Deux ans de découvertes

De fait, je vis mes deux années de régence à Bordeaux comme un temps de découvertes larges et variées. En premier lieu, je plonge dans l’univers d’un établissement scolaire jésuite, Saint-Joseph de Tivoli, par l’action pastorale, à la fois dans l’initiation catéchétique et dans la « formation humaine » (ouverture à la société et à la solidarité), intervenant sur l’ensemble des élèves, des primaires aux BTS.

Cette immersion me permet de percevoir de l’intérieur la pertinence de ce type d’œuvre apostolique : ses chances (grande surface de contact  avec le tout-venant – du point  de vue religieux -, accompagnement de la recherche spirituelle de certains, ouverture d’un public plutôt favorisé aux enjeux de la solidarité…) et ses limites (faible réponse aux propositions spirituelles, lourdeur du poids institutionnel…).

Saint-Joseph de Tivoli

Un des 14 établissements français sous tutelle de la Compagnie de Jésus : 2000 élèves, de la maternelle à l’enseignement supérieur (BTS et DCG en comptabilité et gestion), et plus de 150 enseignants.

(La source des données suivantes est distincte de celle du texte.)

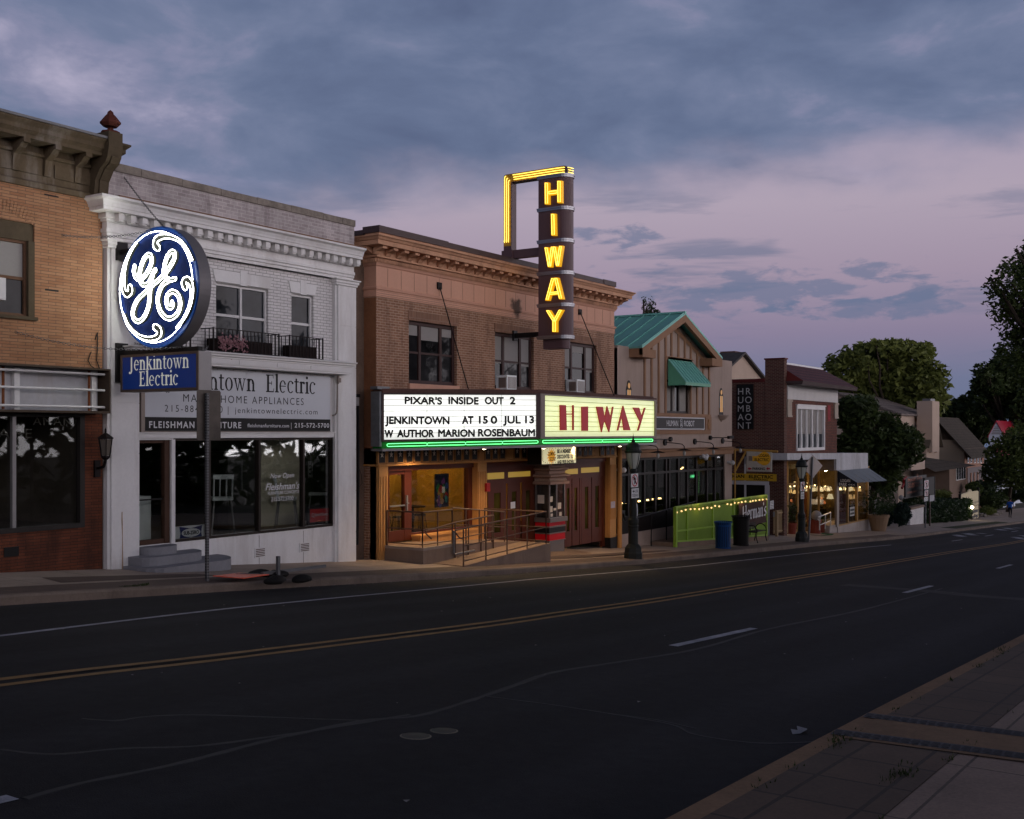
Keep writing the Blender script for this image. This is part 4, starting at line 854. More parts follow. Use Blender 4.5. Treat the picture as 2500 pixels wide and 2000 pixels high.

Sur l’autre rive de Bordeaux, à Lormont, en accompagnant la catéchèse et l’aumônerie des lycéens, j’approfondis mon expérience de la pastorale en monde populaire, commencée à Saint-Ouen, dans le diocèse de Saint-Denis (93). Merveille de l’aventure : je retrouve les mêmes âges qu’à Tivoli, mais un public et des conditions si différentes… Mon regard s’ouvre ainsi à la diversité des enfants et des jeunes de notre société, en ses deux extrémités, dans leurs points communs comme dans leurs différences.

Lormont

Depuis 1988, les jésuites sont présents dans une cité. Marc Dehaudt y vit dans un appartement HLM avec deux autres compagnons, engagés sur le quartier et la paroisse, dans la pastorale de la santé et l’accompagnement spirituel, après des années de travail professionnel comme ouvriers.

Ma réflexion s’enrichit également sur les défis de la pastorale en monde populaire, notamment sur la mise en route de nouveaux acteurs, souvent issus de l’immigration, que la société n’aide pas à prendre leur place à part entière. De plus, comme l’on n’apprend jamais mieux qu’en transmettant son savoir, je me retrouve expert en catéchèse et en aumônerie à mesure que j’aide la paroisse à se renouveler.

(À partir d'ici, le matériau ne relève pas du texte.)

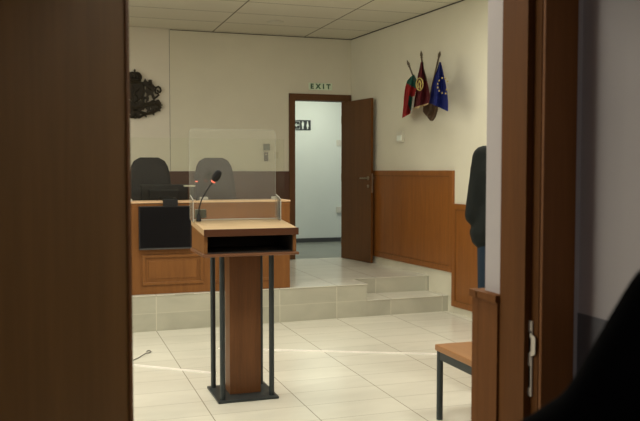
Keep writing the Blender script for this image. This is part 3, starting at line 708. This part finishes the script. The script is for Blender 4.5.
for mir in (False, True):
    b = bm_new()
    eprism(b, smoothpts([(128, 150), (140, 128), (148, 140), (160, 150), (166, 142), (176, 132), (188, 144), (192, 162), (206, 178), (208, 205), (198, 228), (206, 246), (214, 268), (202, 276), (190, 262), (184, 242), (168, 246), (160, 262), (166, 282), (150, 284), (146, 262), (150, 240), (146, 222), (130, 226), (126, 214), (140, 206), (148, 196), (140, 176), (126, 170), (122, 158)], 2), 0, .028, mir)
    etube(b, [(166, 136), (170, 146), (184, 146), (188, 136)], .007, mir, .034)
    etube(b, [(164, 160), (172, 170), (186, 172), (194, 186)], .010, mir, .03)
    etube(b, [(160, 185), (170, 200), (188, 206)], .010, mir, .03)
    etube(b, [(204, 262), (222, 254), (238, 240), (232, 230), (214, 226), (212, 208), (220, 188), (236, 180), (250, 192), (254, 208), (246, 222), (234, 216), (228, 204)], .0115, mir)
    etube(b, [(206, 180), (216, 190), (222, 200)], .007, mir)
    part('lion', b, 'bronze', em, True)
    b = bm_new()
    etube(b, [(40, 402), (70, 370), (104, 342), (140, 322), (180, 310), (216, 306), (250, 318)], .018, mir)
    etube(b, [(30, 322), (64, 336), (110, 366), (150, 376), (190, 366), (226, 346), (252, 322)], .018, mir)
    etube(b, [(110, 300), (150, 304), (190, 290), (226, 286), (240, 300)], .013, mir)
    etube(b, [(70, 396), (96, 402), (120, 388), (160, 372)], .014, mir)
    etube(b, [(120, 262), (118, 300), (140, 330)], .012, mir); etube(b, [(150, 280), (150, 310)], .010, mir)
    etube(b, [(188, 280), (196, 310), (216, 330)], .010, mir)
    for x, y, a, L in ((88, 352, 60, 26), (100, 392, -50, 24), (128, 340, 70, 22), (140, 388, -60, 24), (160, 330, 40, 22), (172, 352, -20, 26), (196, 372, -60, 24), (200, 318, 50, 22), (214, 340, -30, 24), (236, 346, -30, 26), (238, 300, 50, 22), (252, 312, 10, 20), (224, 320, 90, 20), (60, 404, -40, 18), (180, 296, 80, 18), (128, 300, 60, 18), (50, 300, 90, 16), (80, 312, 20, 20), (104, 318, 80, 20)):
        ca, sa = math.cos(R(a)), -math.sin(R(a)); o_ = []
        for t_, w2 in ((-.5, 0), (-.3, .22), (-.12, .14), (.05, .3), (.2, .16), (.36, .2), (.55, 0), (.36, -.2), (.2, -.16), (.05, -.3), (-.12, -.14), (-.3, -.22)):
            o_.append((x+(t_*ca-w2*sa)*L*1.2, y+(t_*sa+w2*ca)*L*1.2))
        eprism(b, o_, .004, .024, mir)
    rr = random.Random(5)
    for _ in range(130):
        x = rr.uniform(36, 250); lo = 292 - .05*x; hi = 408 - .30*x; y = rr.uniform(lo, hi)
        if any((x-hx)**2+(y-hy)**2 < hr**2 for hx, hy, hr in ((55, 352, 17), (130, 290, 15), (170, 290, 15), (206, 306, 12), (146, 326, 11), (100, 372, 9))): continue
        a = R(rr.uniform(0, 360)); L = rr.uniform(9, 14)
        eprism(b, [(x+math.cos(a)*L, y+math.sin(a)*L), (x+math.cos(a+1.2)*L*.5, y+math.sin(a+1.2)*L*.5), (x+math.cos(a+2.1)*L*.8, y+math.sin(a+2.1)*L*.8), (x-math.cos(a)*L*.7, y-math.sin(a)*L*.7), (x+math.cos(a-2.0)*L*.5, y+math.sin(a-2.0)*L*.5), (x+math.cos(a-.9)*L*.8, y+math.sin(a-.9)*L*.8)], .004, .018+rr.uniform(0, .012), mir)
    etube(b, [(124, 162), (133, 176), (130, 196), (138, 214), (131, 236), (127, 256), (131, 276), (126, 300)], .010, mir)
    part('oak_branch', b, 'bronze', em)
b = bm_new(); box(b, .80, 1.14, YW-.012, YW, 2.36, 2.39); box(b, .955, .985, YW-.012, YW, 2.2, 2.6); part('wall_bracket', b, 'bronze', em)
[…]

Un ancrage dans la Compagnie

Ces expériences ont résonné avec les engagements pris depuis plusieurs étés dans des camps du MEJ. L’assurance gagnée et une plus grande autorité acquise m’ont invité à aller plus loin : une formation de directeur de camps de jeunes (BAFD) m’a donné de développer avec bonheur mes capacités humaines.

Une forte cohérence est ainsi donnée à ma régence : l’approfondissement de l’apostolat auprès des jeunes en âge scolaire. J’ai naturellement exploré d’autres lieux, à travers des engagements acceptés d’autant plus aisément que mon départ à la fin de l’année y mettra fin naturellement : accompagnement de groupe de jeunes adultes, d’équipe Notre Dame, de retraite spirituelle, commentaires de la Parole… Occasions de découvrir de multiples facettes du travail dans la vigne du Seigneur.

Plus fondamentalement encore, la régence est pour moi un vrai temps d’intégration dans le corps de la Compagnie de Jésus : en partageant avec d’autres jésuites le travail apostolique, bien sûr, mais aussi en mesurant la fragilité, voire la pauvreté, de la présence de la Compagnie en province. C’est une épreuve de savoir que la Compagnie va se retirer bientôt des deux lieux où je suis engagé : Tivoli  et Lormont. J’éprouve également dans la durée la vie fraternelle avec deux compagnons âgés (de 80 ans) à Lormont et le lien qui nous unit aux cinq autres compagnons de notre communauté de Bordeaux : beauté et profondeur du partage de vie, solitude parfois, mais toujours avec le  Seigneur.

Ainsi la régence constitue pour moi une étape importante où se forme mon « être  jésuite » aujourd’hui.